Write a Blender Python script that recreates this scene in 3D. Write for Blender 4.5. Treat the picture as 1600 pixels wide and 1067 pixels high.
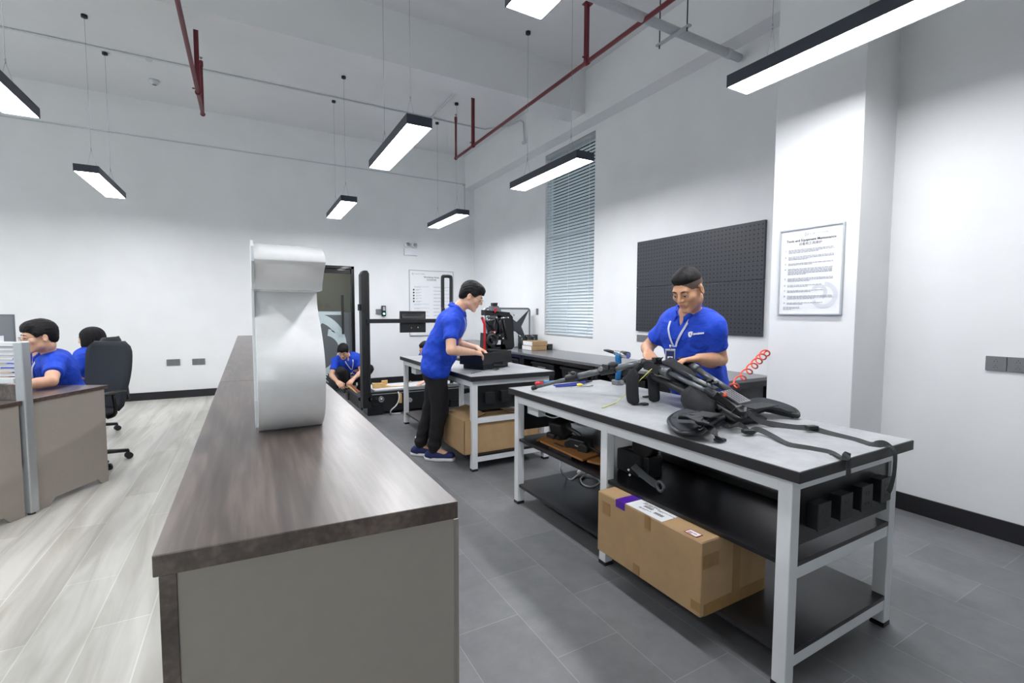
import bpy, bmesh, math, random
import numpy as np
from mathutils import Vector, Matrix, Euler, Quaternion
random.seed(7)
PI = math.pi
for o in list(bpy.data.objects): bpy.data.objects.remove(o)
SC = bpy.context.scene
COL = SC.collection

# ------------------------------------------------------------------ camera
CAM_H = 1.32
FPX = 736.19
yaw, pit, rol = 0.511696, -0.0612272, 0.0029431
_f = Vector((math.sin(yaw)*math.cos(pit), math.cos(yaw)*math.cos(pit), math.sin(pit)))
_r = Vector((math.cos(yaw), -math.sin(yaw), 0)); _u = _r.cross(_f)
R_ = _r*math.cos(rol)+_u*math.sin(rol); U_ = _u*math.cos(rol)-_r*math.sin(rol)
cd = bpy.data.cameras.new('camera'); cam = bpy.data.objects.new('camera', cd); COL.objects.link(cam)
cd.sensor_width = 36; cd.sensor_fit = 'HORIZONTAL'; cd.lens = FPX/1600*36; cd.clip_start = .02; cd.clip_end = 100
m = Matrix((R_, U_, -_f)).transposed().to_4x4(); m.translation = (0, 0, CAM_H); cam.matrix_world = m
SC.camera = cam
# ------------------------------------------------------------------ world, exposure
SC.view_settings.view_transform = 'Standard'; SC.view_settings.look = 'None'
SC.view_settings.gamma = 1; SC.view_settings.use_curve_mapping = False
SC.view_settings.exposure = 1.30
w = bpy.data.worlds.new('daylight'); SC.world = w; w.use_nodes = True
bg = w.node_tree.nodes['Background']; bg.inputs[0].default_value = (.97, .985, 1.0, 1); bg.inputs[1].default_value = 1.35
LAMP_STRENGTH = 17.0          # the pendant lamps' diffusers
BACK_ROWS = ()          # pendant rows behind the camera

# measuring helpers: where a known height / wall plane is met along a line of sight from the standpoint
def ray(px, py):
    return R_*((px-800)/FPX) - U_*((py-533.5)/FPX) + _f
def atz(px, py, z):
    d = ray(px, py); return Vector((0, 0, CAM_H)) + d*((z-CAM_H)/d.z)
def atx(px, py, x):
    d = ray(px, py); return Vector((0, 0, CAM_H)) + d*(x/d.x)
def aty(px, py, y):
    d = ray(px, py); return Vector((0, 0, CAM_H)) + d*(y/d.y)

# ------------------------------------------------------------------ materials
MATS = {}
def srgb(r, g, b):
    f = lambda c: (c/12.92 if c <= .04045 else ((c+.055)/1.055)**2.4)
    return (f(r/255), f(g/255), f(b/255), 1)
def mat(name, rgb, rough=.5, metal=0, noise=0, nscale=40, bump=0, bscale=200, coat=0, spec=.5, trans=0, emit=None, estr=0, stretch=None, alpha=1):
    if name in MATS: return MATS[name]
    m = bpy.data.materials.new(name); m.use_nodes = True; nt = m.node_tree; b = nt.nodes['Principled BSDF']
    col = srgb(*rgb)
    b.inputs['Base Color'].default_value = col; b.inputs['Roughness'].default_value = rough; b.inputs['Metallic'].default_value = metal
    b.inputs['Coat Weight'].default_value = coat; b.inputs['Specular IOR Level'].default_value = spec
    b.inputs['Transmission Weight'].default_value = trans; b.inputs['Alpha'].default_value = alpha
    if emit: b.inputs['Emission Color'].default_value = srgb(*emit); b.inputs['Emission Strength'].default_value = estr
    tc = nt.nodes.new('ShaderNodeTexCoord'); mp = nt.nodes.new('ShaderNodeMapping'); nt.links.new(tc.outputs['Object'], mp.inputs[0])
    if stretch: mp.inputs['Scale'].default_value = stretch
    n = nt.nodes.new('ShaderNodeTexNoise'); n.inputs['Scale'].default_value = nscale; n.inputs['Detail'].default_value = 5
    nt.links.new(mp.outputs[0], n.inputs['Vector'])
    r = nt.nodes.new('ShaderNodeValToRGB'); k = max(noise, .02)
    r.color_ramp.elements[0].position = .3; r.color_ramp.elements[1].position = .7
    r.color_ramp.elements[0].color = tuple(c*(1-k) for c in col[:3])+(1,); r.color_ramp.elements[1].color = tuple(min(1, c*(1+k)) for c in col[:3])+(1,)
    nt.links.new(n.outputs['Fac'], r.inputs[0]); nt.links.new(r.outputs[0], b.inputs['Base Color'])
    if bump:
        n2 = nt.nodes.new('ShaderNodeTexNoise'); n2.inputs['Scale'].default_value = bscale; n2.inputs['Detail'].default_value = 3
        nt.links.new(mp.outputs[0], n2.inputs['Vector'])
        bp = nt.nodes.new('ShaderNodeBump'); bp.inputs['Strength'].default_value = bump; bp.inputs['Distance'].default_value = .004
        nt.links.new(n2.outputs['Fac'], bp.inputs['Height']); nt.links.new(bp.outputs[0], b.inputs['Normal'])
    MATS[name] = m; return m

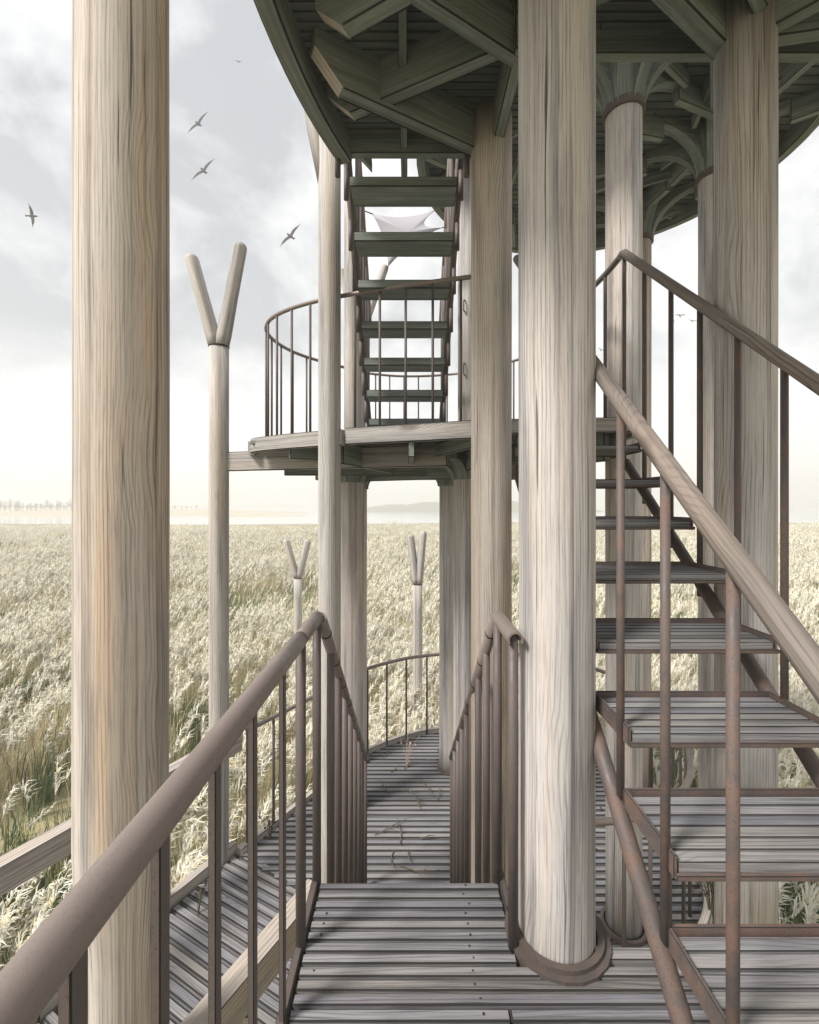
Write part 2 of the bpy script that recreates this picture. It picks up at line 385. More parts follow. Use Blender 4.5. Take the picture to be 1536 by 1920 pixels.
def ridge(name, x0, x1, y, h, seed):
    rr = random.Random(seed); n = 90; mb = MB(); ph = [rr.uniform(0, 6.3) for _ in range(6)]
    for i in range(n+1):
        f = i/n; x = x0+(x1-x0)*f
        hh = h*(math.sin(math.pi*f)**.6)*(.72+.2*math.sin(4*f*3.1+ph[0])+.09*math.sin(17*f+ph[1])+.05*math.sin(41*f+ph[2])+rr.uniform(-.03, .03))
        for dy, z in ((-70, ZG-.4), (-30, ZG+hh*.6), (0, ZG+hh), (60, ZG-.4)): mb.v.append(Vector((x, y+dy*.4, z)))
    for i in range(n):
        for k in range(3): mb.face([i*4+k, (i+1)*4+k, (i+1)*4+k+1, i*4+k+1], 0, [(0, 0)]*4, True)
    o = mb.build(name, [M['hill']]); o['kind'] = 'structure'; return o
ridge('hill', -26, 95, 235, 8.4, 3)

# ------------------------------------------------------------------ far trees: bare thin trees in a line along the far shore
M['tree_bark'] = plain('tree_bark', (.05, .047, .04), .9); M['tree_twig'] = plain('tree_twigs', (.075, .08, .055), .9)
def tree_mesh(seed):
    rr = random.Random(seed); h = rr.uniform(5.5, 8.5); tr, cr = MB(), MB()
    tr.tube([(0, 0, -.3), (.1, 0, h*.5), (rr.uniform(-.3, .3), 0, h*.92)], [.22, .14, .03], 6)
    for i in range(9):
        z = h*rr.uniform(.3, .75); a = rr.uniform(0, 6.28); l = rr.uniform(1.0, 2.2)
        tr.tube([(0, 0, z), (l*.6*math.cos(a), l*.6*math.sin(a), z+l*.8), (l*math.cos(a), l*math.sin(a), z+l*1.4)], [.09, .05, .02], 4, caps=False)
    for i in range(150):
        a = rr.uniform(0, 6.28); f = rr.random()**.5; z = h*rr.uniform(.34, 1.0); q = f*(1.9*math.sin(math.pi*min(1, (z/h-.2)/.85))+.3)
        p = Vector((q*math.cos(a), q*math.sin(a), z)); b0 = len(cr.v); s_ = rr.uniform(.18, .42)
        for _ in range(3): cr.v.append(p+Vector((rr.uniform(-s_, s_), rr.uniform(-s_, s_), rr.uniform(-s_, s_*1.6))))
        cr.face([b0, b0+1, b0+2], 0, [(0, 0)]*3)
    return tr, cr
protos = []
for k in range(5):
    tr, cr = tree_mesh(100+k); protos.append((tr, cr))
TREES = []
def put_tree(x, y, k, s):
    r_ = bpy.data.objects.new('bare_tree', None); COL.objects.link(r_); r_.location = (x, y, ZG+1.75); r_.scale = (s, s, s); r_.rotation_euler = (0, 0, random.uniform(0, 6.28))
    tag(r_, 'small dark bare tree in the hazy line of trees along the far lake shore', 'tree', 'trees along the far shore')
    for key, mt in (('trunk', M['tree_bark']), ('crown', M['tree_twig'])):
        if (k, key) not in TM:
            o = (protos[k][0] if key == 'trunk' else protos[k][1]).build(key, [mt]); TM[(k, key)] = o.data
        else:
            o = bpy.data.objects.new(key, TM[(k, key)]); COL.objects.link(o)
        o.parent = r_
TM = {}
for i in range(120):
    f = i/119; px = -25 + 395*f + random.uniform(-4, 4); Y = 150+45*f+random.uniform(-6, 6)
    if 150 < px < 300: continue
    put_tree((px-766)/850*Y, Y, i % 5, random.uniform(.26, .50)*(1.0 if px < 140 else .45))

# ------------------------------------------------------------------ reed grass (one mass)
deck_poly = [(-1.5, 4.02), (-1.25, 4.45), (-1.0, 4.86), (-.75, 5.3), (-.5, 5.66), (0, 6.03), (.5, 6.2), (1.2, 6.25), (1.85, 6.05), (2.38, 5.6), (2.66, 4.9), (2.6, 4.2), (2.37, 3.6), (2.12, 3.28), (1.83, 3.08), (1.5, 2.93), (1.1, 2.86), (.6, 2.84), (-.2, 2.86), (-.3, 3.28)]
PU, PV = Vector((-.47, -.883)).normalized(), Vector((.883, -.47)).normalized()
PL = Vector((-1.52, 4.06))
def inside(poly, X, Y):
    r_ = np.zeros(X.shape, bool)
    for i in range(len(poly)):
        (x0, y0), (x1, y1) = poly[i], poly[(i+1) % len(poly)]
        if y0 == y1: continue
        c = ((y0 > Y) != (y1 > Y)) & (X < (x1-x0)*(Y-y0)/(y1-y0)+x0); r_ ^= c
    return r_
def vnoise(x, y, seed):
    g = np.random.default_rng(seed).random((64, 64)); xi, yi = np.floor(x).astype(int), np.floor(y).astype(int); fx, fy = x-xi, y-yi
    fx, fy = fx*fx*(3-2*fx), fy*fy*(3-2*fy); a = lambda i, j: g[(xi+i) % 64, (yi+j) % 64]
    return (a(0, 0)*(1-fx)+a(1, 0)*fx)*(1-fy)+(a(0, 1)*(1-fx)+a(1, 1)*fx)*fy
def grass():
    V, F, MI, nv = [], [], [], 0
    def strips(base, dirx, diry, h, lean, wd, mi, up=1.0):
        """3-vertex wide blades: quad + tip, bent along lean"""
        nonlocal nv
        n = len(base); px, py = -diry, dirx
        mid = base + np.stack([dirx*lean*.35, diry*lean*.35, h*.62], 1); tip = base + np.stack([dirx*lean, diry*lean, h*up], 1)
        s_ = np.stack([px*wd, py*wd, np.zeros(n)], 1)
        v = np.stack([base-s_, base+s_, mid-s_*.8, mid+s_*.8, tip], 1).reshape(-1, 3)
        i0 = nv + np.arange(n)*5
        F.append(np.stack([i0, i0+1, i0+3], 1)); F.append(np.stack([i0, i0+3, i0+2], 1)); F.append(np.stack([i0+2, i0+3, i0+4], 1))
        MI.extend([np.repeat(mi, n)]*3 if np.ndim(mi) == 0 else [mi]*3); V.append(v); nv += n*5
    zones = [(-2.5, 5, 13, 44, 34, 1.0), (5, 14, 9, 30, 30, 1.0), (14, 34, 4.2, 14, 22, 1.5), (34, 76, 1.8, 7, 16, 2.2)]
    for y0, y1, dens, nb, npl, big in zones:
        xm = 1.12*y1+6; area = 2*xm*(y1-y0); n = int(area*dens)
        X, Y = rng.uniform(-xm, xm, n), rng.uniform(y0, y1, n)
        k = np.abs(X) < 1.12*np.maximum(Y, 0)+6
        pd = (X-PL.x)*PU.x+(Y-PL.y)*PU.y; pv = (X-PL.x)*PV.x+(Y-PL.y)*PV.y
        k &= ~((pd > -.2) & (pd < 8) & (pv > -.12) & (pv < 1.95)) & ~inside([(x*1.06-.06, (y-4.4)*1.06+4.4) for x, y in deck_poly], X, Y)
        k &= ~((np.abs(X) < 2.2) & (Y < 3.2) & (Y > -3))
        if y1 > 70: k &= Y < 62 + 11*vnoise(X*.06+30, Y*0+3, 9) + np.clip(X, 0, 80)*.1
        X, Y = X[k], Y[k]; n = len(X)
        patch = vnoise(X*.30+9, Y*.30+5, 1)*.55 + vnoise(X*.9, Y*.9+7, 2)*.45; hgt = (.42+.30*vnoise(X*.5, Y*.5, 3)+.55*vnoise(X*1.2+4, Y*1.2+1, 6)+rng.uniform(-.08, .08, n))
        patch = patch - .12*np.clip((9-np.hypot(X, Y))/6, 0, 1); green = patch < .47
        # blades
        r_ = np.repeat(np.arange(n), nb); a = rng.uniform(0, 2*np.pi, len(r_)); sp = rng.uniform(0, .28*big, len(r_))
        base = np.stack([X[r_]+np.cos(a)*sp, Y[r_]+np.sin(a)*sp, np.full(len(r_), ZG)], 1); a2 = a+rng.normal(0, .5, len(r_))
        h = hgt[r_]*rng.uniform(.5, 1.0, len(r_))
        mi = np.where(rng.random(len(r_)) < np.where(green[r_], .08, .80), 1, 0); mi = np.where((mi == 0) & (rng.random(len(r_)) < .35), 2, mi)
        strips(base, np.cos(a2)+.35, np.sin(a2)*.8, h, h*rng.uniform(.15, .6, len(r_)), .006*big*rng.uniform(.7, 1.5, len(r_)), mi, up=.96)
        # plumes: stalk top sprays, leaning with the wind
        keep = np.where(patch > .45, 1.0, np.where(patch > .36, .35, .07))
        for j in range(4 if y1 > 70 else 5):
            sel = np.where(rng.random(n) < keep)[0]
            if not len(sel): continue
            px, py = X[sel]+rng.normal(0, .2*big, len(sel)), Y[sel]+rng.normal(0, .2*big, len(sel)); pz = ZG+hgt[sel]*rng.uniform(.85, 1.25, len(sel))
            nn = npl; q = np.repeat(np.arange(len(sel)), nn); tt = rng.random(len(q))
            L = .42*(.7+.5*rng.random(len(sel)))*(1+.35*(big-1)); lx, ly = rng.normal(.35, .25, len(sel)), rng.normal(0, .25, len(sel))
            b_ = np.stack([px[q]+lx[q]*L[q]*tt, py[q]+ly[q]*L[q]*tt, pz[q]+L[q]*tt*.8-.12], 1)
            a = rng.uniform(0, 2*np.pi, len(q)); hl = L[q]*rng.uniform(.25, .55, len(q))
            strips(b_, np.cos(a)+.5, np.sin(a), hl*.8, hl*.55, .0068*big*rng.uniform(.6, 1.5, len(q)), np.where(rng.random(len(q)) < .88, 3, 1), up=.7)
            if big < 1.4:
                strips(np.stack([px, py, np.full(len(sel), ZG)], 1), lx, ly, pz-ZG+L*.5, L*.5, np.full(len(sel), .004), np.full(len(sel), 1))
    V = np.concatenate(V).astype(np.float32); F = np.concatenate(F).astype(np.int32); MI = np.concatenate(MI).astype(np.int32)
    me = bpy.data.meshes.new('reed_grass'); me.vertices.add(len(V)); me.vertices.foreach_set('co', V.ravel())
    me.loops.add(F.size); me.loops.foreach_set('vertex_index', F.ravel()); me.polygons.add(len(F))
    me.polygons.foreach_set('loop_start', np.arange(len(F), dtype=np.int32)*3); me.polygons.foreach_set('material_index', MI)
    me.update(calc_edges=True)
    for nm, c in (('blade_olive', (.16, .18, .06)), ('blade_straw', (.76, .66, .43)), ('blade_teal', (.06, .14, .085)), ('plume_cream', (.95, .885, .69))):
        mm, t, b = mat_base(nm, .9)
        geo = N(t, 'ShaderNodeNewGeometry'); k = ramp(t, geo.outputs['Random Per Island'], [(0, tuple(x*.8 for x in c)), (1, tuple(min(.9, x*1.2) for x in c))]).outputs[0]
        L_(t, k, b.inputs['Base Color']); b.inputs['Specular IOR Level'].default_value = .1
        up = N(t, 'ShaderNodeVectorMath', operation='MULTIPLY_ADD'); L_(t, geo.outputs['Normal'], up.inputs[0]); up.inputs[1].default_value = (.55, .55, .55); up.inputs[2].default_value = (0, 0, .75)
        nr = N(t, 'ShaderNodeVectorMath', operation='NORMALIZE'); L_(t, up.outputs[0], nr.inputs[0]); L_(t, nr.outputs[0], b.inputs['Normal'])
        tr = N(t, 'ShaderNodeBsdfTranslucent'); L_(t, k, tr.inputs[0]); ms = N(t, 'ShaderNodeMixShader'); ms.inputs[0].default_value = .42
        L_(t, b.outputs[0], ms.inputs[1]); L_(t, tr.outputs[0], ms.inputs[2]); L_(t, ms.outputs[0], t.nodes['Material Output'].inputs[0])
        me.materials.append(mm)
    o = bpy.data.objects.new('reed_grass', me); COL.objects.link(o); tag(o, 'cream plumed reed grass covering the marsh around the tower', None, None, 'stuff')
    print('grass faces', len(F))
grass()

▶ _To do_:
Everything from the top line of the data down to and including the line with "COL = SC.collection" is to be copied, except the pictures.

▶ _Answer to this exercise_:
Write a Blender Python script that recreates this scene in 3D. Write for Blender 4.5. Treat the picture as 1600 pixels wide and 1067 pixels high.
import bpy, bmesh, math, random
import numpy as np
from mathutils import Vector, Matrix, Euler, Quaternion
random.seed(7)
PI = math.pi
for o in list(bpy.data.objects): bpy.data.objects.remove(o)
SC = bpy.context.scene
COL = SC.collection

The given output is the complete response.